Readings by Lauren Camp and Seth Brady Tucker @ East Window
Lauren Camp, New Mexico Poet Laureate (2022-25), created the New Mexico Epic Poem Project, a community-centered, crowd-sourced initiative designed to help people in rural and arts-underserved communities express themselves. Undertaken in partnership with New Mexico Arts, the Project has reached 25 of New Mexico’s 33 counties. Letterpress broadsides of each community poem will be printed, disseminated across the state, and exhibited at the Palace of the Governors in Santa Fe. Lauren is the author of eight poetry collections, most recently In Old Sky (Grand Canyon Conservancy, 2024), which grew out of her experience as Astronomer-in-Residence at Grand Canyon National Park. Since this time, Lauren has brought “Poetry Under the Stars” programs to four national parks and monuments, voicing poems about the dark from across time and cultures to audiences in the dark. These readings, followed by a laser-guided constellation tour, are designed to encourage people to slow down, look and listen, and to advocate for preserving our dark skies. Lauren has also collaborated with many divisions of New Mexico Department of Cultural Affairs to create a free coloring book, entitled “Imagine Nature,” with poetry and activity prompts from Lauren and illustrations commissioned by fifteen artists from around the state. The book has been distributed to more than 50,000 people across New Mexico. She is the recipient of fellowships from the Academy of American Poets and Black Earth Institute, and has been awarded a Dorset Prize and a New Mexico Book Award.
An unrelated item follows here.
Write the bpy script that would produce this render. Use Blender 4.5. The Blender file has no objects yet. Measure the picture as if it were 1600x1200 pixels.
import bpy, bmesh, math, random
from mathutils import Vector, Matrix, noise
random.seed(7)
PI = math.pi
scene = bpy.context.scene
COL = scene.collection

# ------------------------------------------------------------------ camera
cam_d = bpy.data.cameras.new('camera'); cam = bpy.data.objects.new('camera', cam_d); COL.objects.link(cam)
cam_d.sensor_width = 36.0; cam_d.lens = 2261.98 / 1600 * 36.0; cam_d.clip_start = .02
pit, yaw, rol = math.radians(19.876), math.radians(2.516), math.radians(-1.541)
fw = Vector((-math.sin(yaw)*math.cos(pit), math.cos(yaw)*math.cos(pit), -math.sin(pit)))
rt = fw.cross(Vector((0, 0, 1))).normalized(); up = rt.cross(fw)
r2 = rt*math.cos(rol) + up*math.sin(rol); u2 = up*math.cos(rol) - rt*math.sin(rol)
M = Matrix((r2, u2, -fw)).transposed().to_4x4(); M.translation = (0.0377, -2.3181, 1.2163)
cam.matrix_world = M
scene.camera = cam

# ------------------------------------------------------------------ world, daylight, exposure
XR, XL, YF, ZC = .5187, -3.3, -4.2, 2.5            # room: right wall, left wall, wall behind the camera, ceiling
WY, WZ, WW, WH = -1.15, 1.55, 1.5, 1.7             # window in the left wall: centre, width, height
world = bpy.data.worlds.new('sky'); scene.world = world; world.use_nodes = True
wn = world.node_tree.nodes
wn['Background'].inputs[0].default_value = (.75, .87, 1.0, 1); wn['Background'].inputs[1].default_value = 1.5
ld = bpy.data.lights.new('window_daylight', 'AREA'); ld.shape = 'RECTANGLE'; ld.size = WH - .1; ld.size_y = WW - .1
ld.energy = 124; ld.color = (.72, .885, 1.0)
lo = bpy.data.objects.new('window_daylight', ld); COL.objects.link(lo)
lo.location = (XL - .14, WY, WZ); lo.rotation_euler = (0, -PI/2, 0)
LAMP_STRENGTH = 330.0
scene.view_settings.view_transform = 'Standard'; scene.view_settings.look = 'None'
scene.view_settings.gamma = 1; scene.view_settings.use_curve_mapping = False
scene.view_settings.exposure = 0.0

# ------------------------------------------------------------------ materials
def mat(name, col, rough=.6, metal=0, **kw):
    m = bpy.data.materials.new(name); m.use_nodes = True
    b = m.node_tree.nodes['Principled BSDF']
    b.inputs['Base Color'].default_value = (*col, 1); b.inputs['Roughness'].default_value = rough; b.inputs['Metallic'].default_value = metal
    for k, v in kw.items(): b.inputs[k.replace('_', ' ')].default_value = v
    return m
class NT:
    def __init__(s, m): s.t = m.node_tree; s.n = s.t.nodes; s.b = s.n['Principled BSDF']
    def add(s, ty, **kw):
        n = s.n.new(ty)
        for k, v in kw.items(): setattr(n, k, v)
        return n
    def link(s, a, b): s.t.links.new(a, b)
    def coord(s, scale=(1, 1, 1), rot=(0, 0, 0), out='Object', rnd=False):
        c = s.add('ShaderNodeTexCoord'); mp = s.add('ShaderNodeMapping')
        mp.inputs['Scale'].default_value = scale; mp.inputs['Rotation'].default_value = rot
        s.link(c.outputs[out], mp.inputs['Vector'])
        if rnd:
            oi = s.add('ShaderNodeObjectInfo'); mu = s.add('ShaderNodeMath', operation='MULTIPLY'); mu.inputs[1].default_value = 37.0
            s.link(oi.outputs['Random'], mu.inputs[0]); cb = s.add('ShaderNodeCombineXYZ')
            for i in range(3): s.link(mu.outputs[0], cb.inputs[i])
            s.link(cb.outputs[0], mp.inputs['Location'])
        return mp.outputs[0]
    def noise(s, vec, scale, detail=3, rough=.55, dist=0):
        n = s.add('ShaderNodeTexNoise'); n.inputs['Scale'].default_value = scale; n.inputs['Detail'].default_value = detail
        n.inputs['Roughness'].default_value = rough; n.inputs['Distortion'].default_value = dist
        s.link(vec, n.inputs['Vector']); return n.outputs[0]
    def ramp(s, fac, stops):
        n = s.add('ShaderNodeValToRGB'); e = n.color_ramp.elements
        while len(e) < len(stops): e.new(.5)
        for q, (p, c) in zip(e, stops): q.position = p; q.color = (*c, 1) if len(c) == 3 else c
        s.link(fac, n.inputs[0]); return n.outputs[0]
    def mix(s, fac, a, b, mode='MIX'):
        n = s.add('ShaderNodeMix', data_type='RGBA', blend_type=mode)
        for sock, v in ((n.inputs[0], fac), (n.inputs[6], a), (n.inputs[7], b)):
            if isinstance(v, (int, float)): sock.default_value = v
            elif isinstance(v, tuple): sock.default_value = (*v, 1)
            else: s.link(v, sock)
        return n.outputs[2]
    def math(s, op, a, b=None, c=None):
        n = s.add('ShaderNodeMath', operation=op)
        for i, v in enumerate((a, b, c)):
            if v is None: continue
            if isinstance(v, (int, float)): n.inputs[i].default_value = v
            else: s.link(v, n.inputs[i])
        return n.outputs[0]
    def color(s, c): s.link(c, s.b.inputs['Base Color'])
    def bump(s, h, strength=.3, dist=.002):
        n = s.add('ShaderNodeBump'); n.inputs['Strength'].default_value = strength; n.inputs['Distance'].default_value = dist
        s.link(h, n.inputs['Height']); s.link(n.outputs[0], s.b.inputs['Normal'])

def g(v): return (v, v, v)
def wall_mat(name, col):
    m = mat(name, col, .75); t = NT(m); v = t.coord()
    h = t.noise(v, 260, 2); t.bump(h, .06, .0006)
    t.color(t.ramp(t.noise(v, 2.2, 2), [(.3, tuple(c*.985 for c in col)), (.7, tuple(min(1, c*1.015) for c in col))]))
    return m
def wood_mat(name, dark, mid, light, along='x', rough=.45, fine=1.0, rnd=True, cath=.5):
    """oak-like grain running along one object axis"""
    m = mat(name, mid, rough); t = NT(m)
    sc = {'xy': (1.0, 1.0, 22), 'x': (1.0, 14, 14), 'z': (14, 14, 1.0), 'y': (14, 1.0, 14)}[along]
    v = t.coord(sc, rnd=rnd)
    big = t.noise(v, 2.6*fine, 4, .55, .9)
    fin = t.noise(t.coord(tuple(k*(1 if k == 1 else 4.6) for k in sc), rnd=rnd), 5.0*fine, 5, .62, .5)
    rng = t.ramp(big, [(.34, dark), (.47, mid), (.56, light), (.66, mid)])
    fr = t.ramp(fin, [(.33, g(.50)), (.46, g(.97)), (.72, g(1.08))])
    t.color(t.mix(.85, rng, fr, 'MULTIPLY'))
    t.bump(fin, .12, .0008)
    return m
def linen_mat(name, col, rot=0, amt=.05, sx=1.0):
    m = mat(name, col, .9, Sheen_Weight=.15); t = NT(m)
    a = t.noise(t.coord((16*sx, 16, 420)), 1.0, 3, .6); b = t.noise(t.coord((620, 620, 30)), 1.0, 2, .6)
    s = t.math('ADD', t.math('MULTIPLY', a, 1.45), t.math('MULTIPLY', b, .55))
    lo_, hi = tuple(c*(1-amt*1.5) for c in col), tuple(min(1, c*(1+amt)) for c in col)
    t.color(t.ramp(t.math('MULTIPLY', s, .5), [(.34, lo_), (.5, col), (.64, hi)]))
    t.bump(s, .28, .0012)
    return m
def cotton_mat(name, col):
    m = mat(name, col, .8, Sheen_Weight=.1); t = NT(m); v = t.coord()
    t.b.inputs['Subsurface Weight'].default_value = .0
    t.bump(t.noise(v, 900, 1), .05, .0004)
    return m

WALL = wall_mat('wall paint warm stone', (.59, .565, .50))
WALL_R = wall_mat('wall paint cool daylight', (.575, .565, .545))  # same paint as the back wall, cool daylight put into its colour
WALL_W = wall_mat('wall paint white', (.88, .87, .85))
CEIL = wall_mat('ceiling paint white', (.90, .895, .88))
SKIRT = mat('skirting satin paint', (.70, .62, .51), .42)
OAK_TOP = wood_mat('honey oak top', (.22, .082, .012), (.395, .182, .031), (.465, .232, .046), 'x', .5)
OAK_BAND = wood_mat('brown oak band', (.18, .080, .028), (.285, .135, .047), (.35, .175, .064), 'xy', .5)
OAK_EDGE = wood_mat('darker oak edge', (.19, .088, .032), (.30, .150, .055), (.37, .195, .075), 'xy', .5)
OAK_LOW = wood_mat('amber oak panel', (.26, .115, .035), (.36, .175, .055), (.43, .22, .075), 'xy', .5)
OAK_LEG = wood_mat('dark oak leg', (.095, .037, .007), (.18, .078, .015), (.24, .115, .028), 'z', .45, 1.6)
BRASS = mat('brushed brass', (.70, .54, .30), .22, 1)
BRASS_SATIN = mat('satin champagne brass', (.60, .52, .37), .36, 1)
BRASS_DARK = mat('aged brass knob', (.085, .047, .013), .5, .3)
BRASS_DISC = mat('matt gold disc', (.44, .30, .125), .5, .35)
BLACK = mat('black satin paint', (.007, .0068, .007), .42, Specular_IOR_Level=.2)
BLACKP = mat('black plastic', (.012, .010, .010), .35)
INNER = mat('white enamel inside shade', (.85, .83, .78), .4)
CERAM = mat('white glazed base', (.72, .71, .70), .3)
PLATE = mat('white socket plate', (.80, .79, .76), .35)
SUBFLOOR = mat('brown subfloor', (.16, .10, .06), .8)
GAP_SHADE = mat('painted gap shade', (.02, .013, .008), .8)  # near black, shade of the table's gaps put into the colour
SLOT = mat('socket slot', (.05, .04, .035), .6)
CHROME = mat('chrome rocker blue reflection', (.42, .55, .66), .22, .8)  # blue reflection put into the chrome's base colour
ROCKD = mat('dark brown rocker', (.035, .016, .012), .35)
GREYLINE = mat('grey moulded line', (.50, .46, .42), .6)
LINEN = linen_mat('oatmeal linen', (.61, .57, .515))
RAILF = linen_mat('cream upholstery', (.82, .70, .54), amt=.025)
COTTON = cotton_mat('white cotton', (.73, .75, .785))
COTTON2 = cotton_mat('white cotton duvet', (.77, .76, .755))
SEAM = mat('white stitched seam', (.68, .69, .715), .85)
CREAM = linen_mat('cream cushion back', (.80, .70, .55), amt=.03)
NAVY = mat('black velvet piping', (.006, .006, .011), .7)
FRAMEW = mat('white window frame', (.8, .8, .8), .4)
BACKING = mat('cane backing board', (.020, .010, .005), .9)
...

Seth Brady Tucker is a poet and fiction writer originally from Lander, Wyoming. His first book won the 2011 Elixir Press Editor’s Poetry Prize (Mormon Boy), and was a finalist for the Colorado Book Award. His second book won the Gival Press Poetry Award (We Deserve the Gods We Ask For) and went on to win the Eric Hoffer Book Award. He has led poetry and fiction workshops for graduate and undergraduate students alike, and is currently an assistant professor at the Colorado School of Mines. Seth is also the founder and co-director of the Seaside Writers’ Conference (which takes place annually in May), and volunteers his time teaching veterans and veteran caretakers through the Writers’ Guild (East)/Wounded Warrior Project. Seth has been an editor for a number of different literary journals, and is currently a senior editor at the Tupelo Quarterly Review. Recently, his fiction won the Bevel Summers Fiction Prize from Shenandoah and a Flash Fiction Award from Literal Latte, and he was also a finalist for the Jeff Sharlet Award from the Iowa Review, the Lamar York Nonfiction Prize from the Chattahoochee Review, and the James Hearst Poetry Prize from the North American Review. Seth has served as a Carol Houck Smith Scholar in Poetry at Bread Loaf, and as the Tennessee Williams Scholar in Fiction at Sewanee.